> Requirement: Reply with one number: the count of lines in the records below that hold "script".

======== Data rows

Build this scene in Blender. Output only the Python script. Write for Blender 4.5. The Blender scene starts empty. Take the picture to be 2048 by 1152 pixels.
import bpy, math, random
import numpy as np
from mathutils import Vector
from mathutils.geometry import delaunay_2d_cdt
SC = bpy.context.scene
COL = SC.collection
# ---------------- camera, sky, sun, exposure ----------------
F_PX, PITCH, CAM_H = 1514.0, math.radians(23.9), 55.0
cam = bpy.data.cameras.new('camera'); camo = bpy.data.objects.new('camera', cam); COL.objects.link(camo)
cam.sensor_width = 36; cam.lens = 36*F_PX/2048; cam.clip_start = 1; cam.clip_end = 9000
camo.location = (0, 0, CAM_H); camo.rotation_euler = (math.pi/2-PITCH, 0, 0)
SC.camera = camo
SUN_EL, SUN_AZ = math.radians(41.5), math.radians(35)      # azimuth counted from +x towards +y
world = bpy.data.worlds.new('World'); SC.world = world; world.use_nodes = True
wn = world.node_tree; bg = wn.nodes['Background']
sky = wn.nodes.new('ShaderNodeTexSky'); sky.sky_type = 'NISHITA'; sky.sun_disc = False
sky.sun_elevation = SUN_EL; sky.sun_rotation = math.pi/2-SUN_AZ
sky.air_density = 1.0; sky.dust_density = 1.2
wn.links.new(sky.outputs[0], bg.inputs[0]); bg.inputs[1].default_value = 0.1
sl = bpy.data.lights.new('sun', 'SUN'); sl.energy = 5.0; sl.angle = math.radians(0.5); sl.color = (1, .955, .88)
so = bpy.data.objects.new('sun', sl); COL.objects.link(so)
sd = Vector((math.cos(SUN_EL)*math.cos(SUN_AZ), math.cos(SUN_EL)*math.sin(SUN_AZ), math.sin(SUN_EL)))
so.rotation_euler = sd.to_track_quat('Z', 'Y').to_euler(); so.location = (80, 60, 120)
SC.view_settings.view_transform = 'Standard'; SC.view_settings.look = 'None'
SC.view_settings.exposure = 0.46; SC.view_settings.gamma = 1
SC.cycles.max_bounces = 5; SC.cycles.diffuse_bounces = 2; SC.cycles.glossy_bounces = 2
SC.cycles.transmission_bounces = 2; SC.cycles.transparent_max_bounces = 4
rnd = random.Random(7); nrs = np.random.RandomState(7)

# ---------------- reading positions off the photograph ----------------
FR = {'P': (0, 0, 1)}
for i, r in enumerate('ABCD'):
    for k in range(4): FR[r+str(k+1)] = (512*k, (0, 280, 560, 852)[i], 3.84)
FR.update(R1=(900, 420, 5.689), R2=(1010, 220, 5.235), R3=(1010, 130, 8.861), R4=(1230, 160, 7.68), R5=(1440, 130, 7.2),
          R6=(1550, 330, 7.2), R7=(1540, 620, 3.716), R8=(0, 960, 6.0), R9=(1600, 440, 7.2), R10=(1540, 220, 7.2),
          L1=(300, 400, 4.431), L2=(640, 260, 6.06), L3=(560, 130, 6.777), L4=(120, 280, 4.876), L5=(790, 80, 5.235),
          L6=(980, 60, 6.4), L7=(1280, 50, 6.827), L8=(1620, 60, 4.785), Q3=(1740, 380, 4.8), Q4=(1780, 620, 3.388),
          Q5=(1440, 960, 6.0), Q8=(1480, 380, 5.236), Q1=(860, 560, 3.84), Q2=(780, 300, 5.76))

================
======== Data rows

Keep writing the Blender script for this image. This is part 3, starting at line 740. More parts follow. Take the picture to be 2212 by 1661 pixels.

================

> Problem solution: 2